— START OF Provided data —

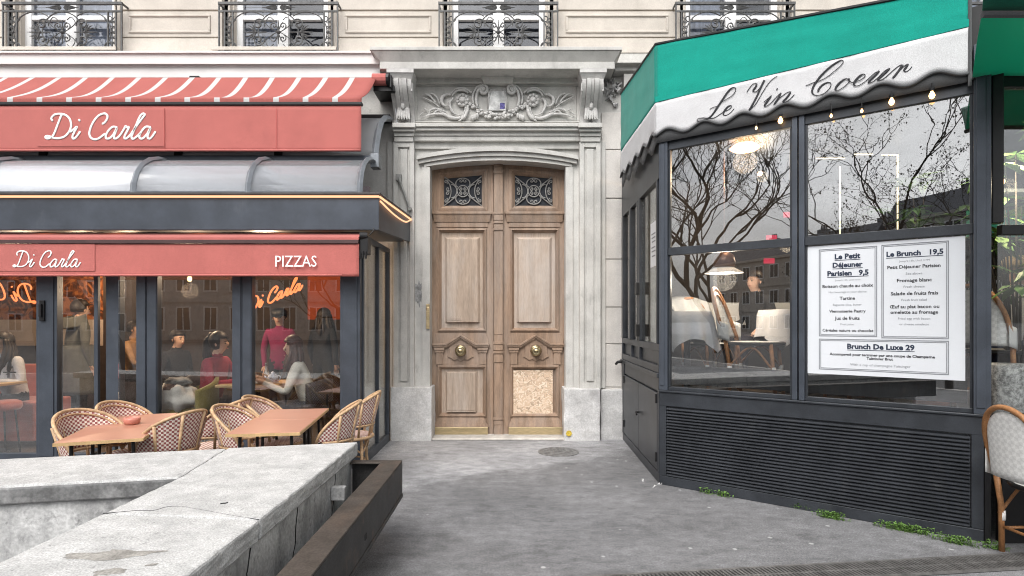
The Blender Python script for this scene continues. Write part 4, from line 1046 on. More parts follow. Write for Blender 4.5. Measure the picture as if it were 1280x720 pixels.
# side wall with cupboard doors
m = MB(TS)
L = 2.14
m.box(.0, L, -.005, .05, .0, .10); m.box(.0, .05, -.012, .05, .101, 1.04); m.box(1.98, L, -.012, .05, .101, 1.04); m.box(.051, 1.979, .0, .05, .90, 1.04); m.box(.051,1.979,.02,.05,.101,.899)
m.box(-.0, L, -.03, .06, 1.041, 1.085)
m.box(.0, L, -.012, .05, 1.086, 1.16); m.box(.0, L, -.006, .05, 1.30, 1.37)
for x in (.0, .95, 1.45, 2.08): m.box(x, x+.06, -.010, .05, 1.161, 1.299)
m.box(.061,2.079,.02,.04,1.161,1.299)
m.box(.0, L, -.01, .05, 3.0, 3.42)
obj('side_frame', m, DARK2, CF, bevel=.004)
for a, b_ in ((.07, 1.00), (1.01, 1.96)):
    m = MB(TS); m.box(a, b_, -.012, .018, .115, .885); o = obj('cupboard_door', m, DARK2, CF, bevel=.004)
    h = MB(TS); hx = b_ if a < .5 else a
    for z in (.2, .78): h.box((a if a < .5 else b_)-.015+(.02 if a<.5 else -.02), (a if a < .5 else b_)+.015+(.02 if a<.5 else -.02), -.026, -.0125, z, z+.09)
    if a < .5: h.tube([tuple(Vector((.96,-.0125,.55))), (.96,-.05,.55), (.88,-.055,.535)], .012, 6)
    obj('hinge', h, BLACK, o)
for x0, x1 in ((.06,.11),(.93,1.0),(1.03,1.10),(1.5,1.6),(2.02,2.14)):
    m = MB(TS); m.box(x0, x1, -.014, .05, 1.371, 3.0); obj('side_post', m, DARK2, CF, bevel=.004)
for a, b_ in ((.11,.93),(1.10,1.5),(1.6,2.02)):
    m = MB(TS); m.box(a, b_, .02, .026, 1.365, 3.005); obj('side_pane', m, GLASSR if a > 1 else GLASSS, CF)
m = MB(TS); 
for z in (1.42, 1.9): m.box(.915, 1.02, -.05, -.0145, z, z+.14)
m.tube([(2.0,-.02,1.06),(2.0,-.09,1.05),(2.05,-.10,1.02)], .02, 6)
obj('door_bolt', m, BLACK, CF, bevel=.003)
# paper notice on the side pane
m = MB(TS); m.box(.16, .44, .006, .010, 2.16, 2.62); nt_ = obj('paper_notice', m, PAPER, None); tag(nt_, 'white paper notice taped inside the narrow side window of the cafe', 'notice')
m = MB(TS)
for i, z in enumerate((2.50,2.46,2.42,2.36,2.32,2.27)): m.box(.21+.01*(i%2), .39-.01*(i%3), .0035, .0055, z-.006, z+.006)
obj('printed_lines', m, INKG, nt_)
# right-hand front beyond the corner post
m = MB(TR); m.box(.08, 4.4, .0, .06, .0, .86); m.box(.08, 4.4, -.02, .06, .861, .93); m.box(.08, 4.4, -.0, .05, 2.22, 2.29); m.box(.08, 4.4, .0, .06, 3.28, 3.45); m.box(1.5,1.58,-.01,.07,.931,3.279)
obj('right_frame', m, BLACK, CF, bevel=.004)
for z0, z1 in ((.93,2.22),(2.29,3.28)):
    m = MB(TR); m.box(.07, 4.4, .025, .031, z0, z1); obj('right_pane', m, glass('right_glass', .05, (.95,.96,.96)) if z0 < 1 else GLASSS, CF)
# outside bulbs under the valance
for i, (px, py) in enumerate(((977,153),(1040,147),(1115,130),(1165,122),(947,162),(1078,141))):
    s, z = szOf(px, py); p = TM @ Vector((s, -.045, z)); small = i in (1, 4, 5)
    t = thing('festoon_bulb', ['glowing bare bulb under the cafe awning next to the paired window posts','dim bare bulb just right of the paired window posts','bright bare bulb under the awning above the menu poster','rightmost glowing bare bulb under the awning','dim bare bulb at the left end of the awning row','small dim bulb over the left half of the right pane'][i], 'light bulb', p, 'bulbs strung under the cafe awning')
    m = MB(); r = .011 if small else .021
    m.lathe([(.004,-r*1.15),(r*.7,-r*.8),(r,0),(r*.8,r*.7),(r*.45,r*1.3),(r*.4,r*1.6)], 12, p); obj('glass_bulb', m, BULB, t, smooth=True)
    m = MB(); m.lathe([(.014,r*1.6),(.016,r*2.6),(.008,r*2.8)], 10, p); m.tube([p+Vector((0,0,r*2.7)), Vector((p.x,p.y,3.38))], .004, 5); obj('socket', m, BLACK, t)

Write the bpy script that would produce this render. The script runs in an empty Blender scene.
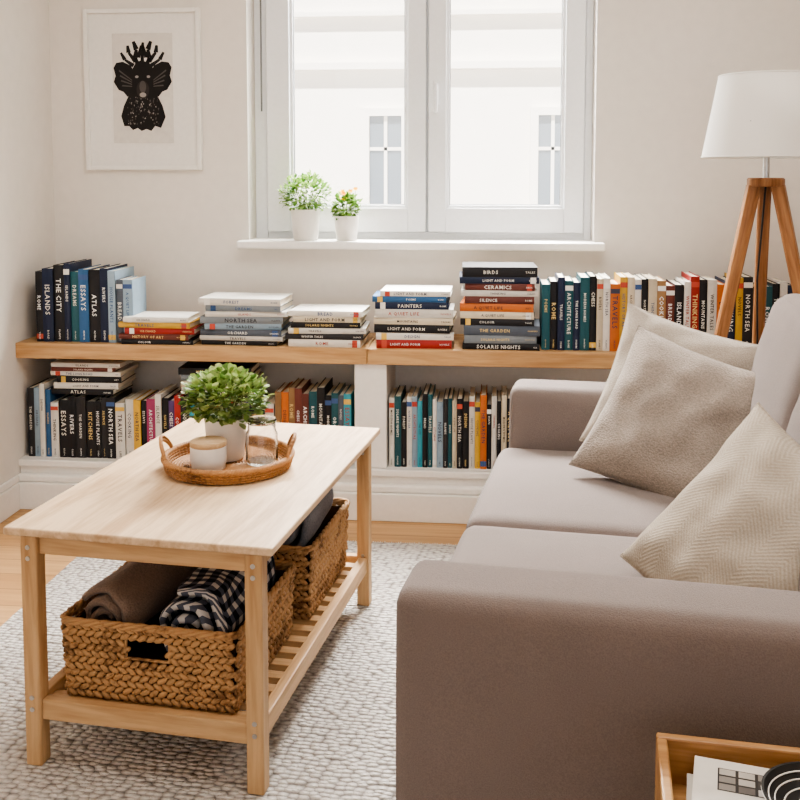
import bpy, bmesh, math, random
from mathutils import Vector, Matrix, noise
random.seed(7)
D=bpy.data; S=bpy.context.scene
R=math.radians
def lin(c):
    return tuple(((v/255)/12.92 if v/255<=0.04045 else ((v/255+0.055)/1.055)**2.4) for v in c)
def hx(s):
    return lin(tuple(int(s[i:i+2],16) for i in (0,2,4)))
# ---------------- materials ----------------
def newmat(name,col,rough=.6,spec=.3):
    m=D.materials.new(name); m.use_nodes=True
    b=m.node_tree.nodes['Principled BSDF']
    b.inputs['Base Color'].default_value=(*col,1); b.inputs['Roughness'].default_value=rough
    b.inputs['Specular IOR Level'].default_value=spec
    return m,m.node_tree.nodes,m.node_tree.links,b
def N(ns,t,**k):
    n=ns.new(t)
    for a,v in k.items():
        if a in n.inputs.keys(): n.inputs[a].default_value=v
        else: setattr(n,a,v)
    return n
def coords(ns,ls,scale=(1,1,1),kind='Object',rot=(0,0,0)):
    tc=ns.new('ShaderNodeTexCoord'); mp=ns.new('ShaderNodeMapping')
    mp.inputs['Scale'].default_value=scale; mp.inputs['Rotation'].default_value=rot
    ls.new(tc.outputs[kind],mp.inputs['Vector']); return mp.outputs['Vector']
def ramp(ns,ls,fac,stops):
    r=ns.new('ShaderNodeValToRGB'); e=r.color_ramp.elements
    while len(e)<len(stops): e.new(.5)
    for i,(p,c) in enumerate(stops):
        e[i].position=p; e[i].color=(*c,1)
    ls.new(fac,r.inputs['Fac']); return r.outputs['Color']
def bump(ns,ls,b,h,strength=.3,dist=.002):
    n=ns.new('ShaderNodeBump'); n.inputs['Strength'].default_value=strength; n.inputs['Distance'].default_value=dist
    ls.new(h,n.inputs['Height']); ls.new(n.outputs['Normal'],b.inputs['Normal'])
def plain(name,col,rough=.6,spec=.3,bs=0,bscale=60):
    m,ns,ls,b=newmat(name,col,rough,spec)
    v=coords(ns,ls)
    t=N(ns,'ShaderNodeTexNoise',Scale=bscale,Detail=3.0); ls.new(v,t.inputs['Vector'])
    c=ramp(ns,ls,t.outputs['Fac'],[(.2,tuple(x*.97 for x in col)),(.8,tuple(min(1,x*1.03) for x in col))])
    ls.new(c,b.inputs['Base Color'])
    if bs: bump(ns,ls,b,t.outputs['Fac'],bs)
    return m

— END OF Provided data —

- [Written exercise] What is the number of lines that hold the string "from"? Reply with that number alone.

- [Full solution] 2